Estimado Moncho:
al echar de menos, desde esta lejanía, las conversaciones sobre casi todo y sobre casi nada que manteníamos usted y yo, me he decidido a escribirle para que, quizá de esta manera, se me pase la nostalgia y tener la sensación de que seguimos en contacto y charlamos una vez más. El género epistolar no está de moda. Ahora todo es inmediato y ramplón (yo procuro no serlo) y, ya sabe usted que no dispongo de teléfono móvil, del tal guasap, ni de internet, ni falta que me hace. Me arriesgaré a depositar dentro del buzón amarillo de Correos el sobre con la carta dentro (otro orden de factores sería absurdo), aunque he de confesarle que también, como a Ibargüengoitia, me invade el miedo de que el contenido de esos metálicos depósitos de cadáveres de papel vaya a parar a algún clandestino y siniestro sótano, para rechifla de agentes extranjeros, que se troncharán con mis preocupaciones.
Me arriesgaré, a pesar de todo, y aquí va ésta.
Hoy quería hablarle de esos libros que usted y yo tenemos la manía de rescatar de las librerías de viejo y de los puestos callejeros, para volver a darles cuerda. Con el paso de los años, ya tantos, ay, van siendo muchos los espacios que ocupan en mi biblioteca, junto con aquellos que he pescado nuevos en las librerías, o que me han regalado gentes de buen sentido. Y muchos van siendo también los que en su interior, además de las huellas del autor, guardan esas otras huellas del bolero, las que el tiempo no ha borrado: recuerdos de sus dueños, de sus primeros lectores, que han dejado allí anotaciones abstrusas, anotaciones absurdas, anotaciones sensatas, flores secas, tréboles de cuatro hojas que no curaron la mala suerte, la pluma de un pájaro rojo, dibujos jeroglíficos, subrayados inexplicables, palabras garabateadas. Sobre todo me conmueven las dedicatorias. Son mensajes metidos en una botella, que no han llegado a ninguna playa, porque quienes los han recibido, o se han deshecho del libro, o están ya del otro lado del olvido. Y ahora en mis anaqueles no tienen más sentido que un billete de tren caducado. Me pregunto qué habrá sido del dedicador y del dedicatario, en que maraña de la vida se habrán enredado, en qué caminos se habrán perdido. Quien compra un libro, quien lo regala, quien lo dedica, tiene para mi cierta consideración de bonhomía. Me pasa con los amantes de los libros como a Cunqueiro que, siguiendo a Walton, pensaba que los pescadores de caña tenían que ser forzosamente buenas personas, aunque yo con los lectores no llego a tanto.

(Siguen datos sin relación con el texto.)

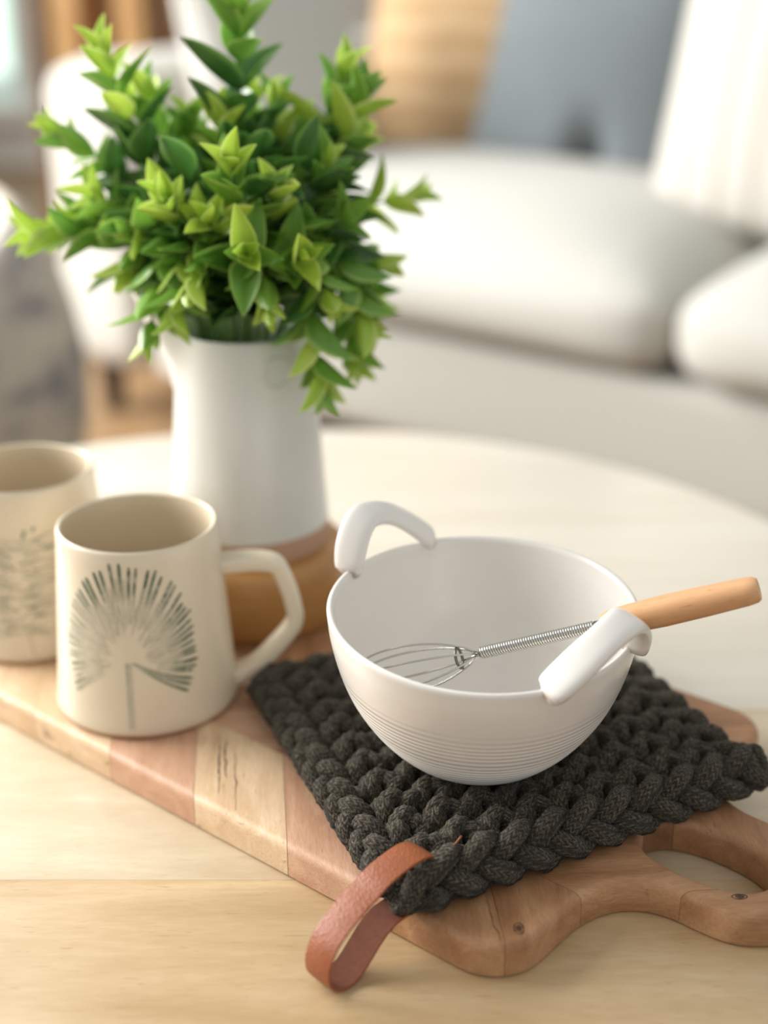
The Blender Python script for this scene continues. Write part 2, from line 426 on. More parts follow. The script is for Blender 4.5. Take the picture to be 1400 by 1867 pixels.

Y me pongo a pensar, – ya ve usted como este exilio en Lababia me causa una cierta melancolía – , en donde acabarán mis libros cuando yo ya no me levante ni para saludar a una dama. Los libros, como el resto de objetos que nos rodean, nos sobrevivirán y seguirán por ahí dando tumbos cuando nosotros ya no estemos molestando a nadie. Servirán, triturados, de confetti para fiestas de niños tontos, para desfiles del día de la Victoria, para cunas de hámster, para abono de remolachas… Es nuestro destino y el suyo, es la lección última de la fugacidad vital. Las “Meditaciones” de Marco Aurelio, por ejemplo, causarán dos veces sus salutíferos efectos.
Como no quiero seguir poniéndome estupendo, que diría don Latino de Híspalis, me despido de usted, esperando con impaciencia noticias de esa su ciudad, tan peripatética y absurda, que es Ourense.